• EXERCISE DATA:

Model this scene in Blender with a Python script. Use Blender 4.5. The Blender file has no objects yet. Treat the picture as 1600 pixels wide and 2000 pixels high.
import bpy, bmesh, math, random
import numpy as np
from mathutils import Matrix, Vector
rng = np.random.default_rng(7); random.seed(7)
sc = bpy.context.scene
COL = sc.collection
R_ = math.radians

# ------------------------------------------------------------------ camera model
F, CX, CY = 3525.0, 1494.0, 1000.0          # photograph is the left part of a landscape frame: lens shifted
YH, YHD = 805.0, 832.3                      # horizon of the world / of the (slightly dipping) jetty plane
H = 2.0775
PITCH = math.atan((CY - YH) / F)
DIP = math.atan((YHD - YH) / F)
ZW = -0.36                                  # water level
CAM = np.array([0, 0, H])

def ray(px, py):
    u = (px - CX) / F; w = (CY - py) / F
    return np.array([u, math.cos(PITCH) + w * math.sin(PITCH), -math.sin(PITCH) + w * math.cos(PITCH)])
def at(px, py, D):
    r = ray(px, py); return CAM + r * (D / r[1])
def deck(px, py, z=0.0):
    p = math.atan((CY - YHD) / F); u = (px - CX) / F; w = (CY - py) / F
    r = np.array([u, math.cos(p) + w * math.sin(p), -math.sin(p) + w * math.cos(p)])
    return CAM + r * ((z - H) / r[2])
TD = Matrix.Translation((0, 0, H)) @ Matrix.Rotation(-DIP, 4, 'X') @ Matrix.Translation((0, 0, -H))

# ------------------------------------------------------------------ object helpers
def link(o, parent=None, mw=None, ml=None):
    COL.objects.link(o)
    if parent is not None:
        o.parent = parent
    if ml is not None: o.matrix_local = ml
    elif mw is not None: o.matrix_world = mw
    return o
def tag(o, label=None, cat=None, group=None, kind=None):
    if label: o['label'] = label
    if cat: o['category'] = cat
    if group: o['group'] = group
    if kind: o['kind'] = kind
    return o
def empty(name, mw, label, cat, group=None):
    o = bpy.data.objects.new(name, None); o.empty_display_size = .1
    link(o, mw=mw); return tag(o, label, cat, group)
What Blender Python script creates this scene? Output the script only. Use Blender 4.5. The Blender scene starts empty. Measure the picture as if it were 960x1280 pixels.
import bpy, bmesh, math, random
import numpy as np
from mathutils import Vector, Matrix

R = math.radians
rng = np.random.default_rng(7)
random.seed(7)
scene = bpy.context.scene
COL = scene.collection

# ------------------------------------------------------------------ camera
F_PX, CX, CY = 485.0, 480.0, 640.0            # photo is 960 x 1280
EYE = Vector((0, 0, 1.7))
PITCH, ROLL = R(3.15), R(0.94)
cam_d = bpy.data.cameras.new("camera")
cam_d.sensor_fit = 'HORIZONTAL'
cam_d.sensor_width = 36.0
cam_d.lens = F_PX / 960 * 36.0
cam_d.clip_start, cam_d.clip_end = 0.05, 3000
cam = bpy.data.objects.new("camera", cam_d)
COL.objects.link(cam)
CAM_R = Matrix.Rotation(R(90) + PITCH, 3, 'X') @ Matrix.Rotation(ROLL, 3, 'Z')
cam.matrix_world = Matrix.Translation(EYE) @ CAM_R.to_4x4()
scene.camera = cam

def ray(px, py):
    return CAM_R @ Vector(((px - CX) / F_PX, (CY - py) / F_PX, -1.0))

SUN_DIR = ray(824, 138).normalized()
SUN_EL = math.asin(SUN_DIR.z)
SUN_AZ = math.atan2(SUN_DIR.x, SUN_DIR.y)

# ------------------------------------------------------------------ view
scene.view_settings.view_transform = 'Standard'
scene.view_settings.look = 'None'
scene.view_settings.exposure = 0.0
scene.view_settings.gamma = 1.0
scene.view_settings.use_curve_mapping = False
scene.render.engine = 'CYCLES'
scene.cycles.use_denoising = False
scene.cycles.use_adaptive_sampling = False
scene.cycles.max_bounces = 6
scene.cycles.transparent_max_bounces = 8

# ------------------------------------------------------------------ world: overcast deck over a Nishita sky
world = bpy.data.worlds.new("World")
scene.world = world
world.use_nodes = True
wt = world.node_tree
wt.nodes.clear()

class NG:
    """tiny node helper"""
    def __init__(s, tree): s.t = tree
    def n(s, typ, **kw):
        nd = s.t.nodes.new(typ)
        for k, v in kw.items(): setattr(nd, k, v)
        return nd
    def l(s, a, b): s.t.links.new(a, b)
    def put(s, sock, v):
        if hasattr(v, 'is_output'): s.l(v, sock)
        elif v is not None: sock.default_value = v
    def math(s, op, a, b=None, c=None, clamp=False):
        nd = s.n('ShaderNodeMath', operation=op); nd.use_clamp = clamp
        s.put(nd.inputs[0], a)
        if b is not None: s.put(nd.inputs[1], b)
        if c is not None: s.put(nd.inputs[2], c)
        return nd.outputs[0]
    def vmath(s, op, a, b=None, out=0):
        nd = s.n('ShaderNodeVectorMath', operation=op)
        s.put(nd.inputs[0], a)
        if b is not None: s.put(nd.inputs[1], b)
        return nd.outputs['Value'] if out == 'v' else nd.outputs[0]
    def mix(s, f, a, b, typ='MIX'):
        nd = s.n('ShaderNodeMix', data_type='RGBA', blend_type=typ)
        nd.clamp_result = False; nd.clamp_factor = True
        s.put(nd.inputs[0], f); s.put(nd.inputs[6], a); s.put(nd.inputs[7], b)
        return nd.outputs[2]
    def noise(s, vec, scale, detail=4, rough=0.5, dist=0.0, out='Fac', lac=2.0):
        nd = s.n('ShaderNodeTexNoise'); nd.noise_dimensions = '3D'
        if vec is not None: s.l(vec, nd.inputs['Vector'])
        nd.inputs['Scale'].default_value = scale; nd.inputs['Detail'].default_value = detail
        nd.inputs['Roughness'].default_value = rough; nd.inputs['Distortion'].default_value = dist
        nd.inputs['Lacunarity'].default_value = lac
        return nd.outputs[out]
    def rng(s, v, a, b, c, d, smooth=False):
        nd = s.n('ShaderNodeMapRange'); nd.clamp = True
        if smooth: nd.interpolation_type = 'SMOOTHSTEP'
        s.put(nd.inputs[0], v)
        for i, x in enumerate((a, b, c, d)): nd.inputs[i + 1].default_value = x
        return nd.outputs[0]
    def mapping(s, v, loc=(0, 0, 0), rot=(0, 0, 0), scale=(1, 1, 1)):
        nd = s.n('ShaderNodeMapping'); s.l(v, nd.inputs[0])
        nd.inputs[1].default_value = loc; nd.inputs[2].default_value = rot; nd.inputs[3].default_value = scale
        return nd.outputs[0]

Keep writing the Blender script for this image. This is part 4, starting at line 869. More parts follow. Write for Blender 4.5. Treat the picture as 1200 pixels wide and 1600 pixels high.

• REQUIREMENTS:
Above are the entries; repeat their lines exactly, from the first through the one that contains "R_ = math.radians".

• WORKED ANSWER:
Model this scene in Blender with a Python script. Use Blender 4.5. The Blender file has no objects yet. Treat the picture as 1600 pixels wide and 2000 pixels high.
import bpy, bmesh, math, random
import numpy as np
from mathutils import Matrix, Vector
rng = np.random.default_rng(7); random.seed(7)
sc = bpy.context.scene
COL = sc.collection
R_ = math.radians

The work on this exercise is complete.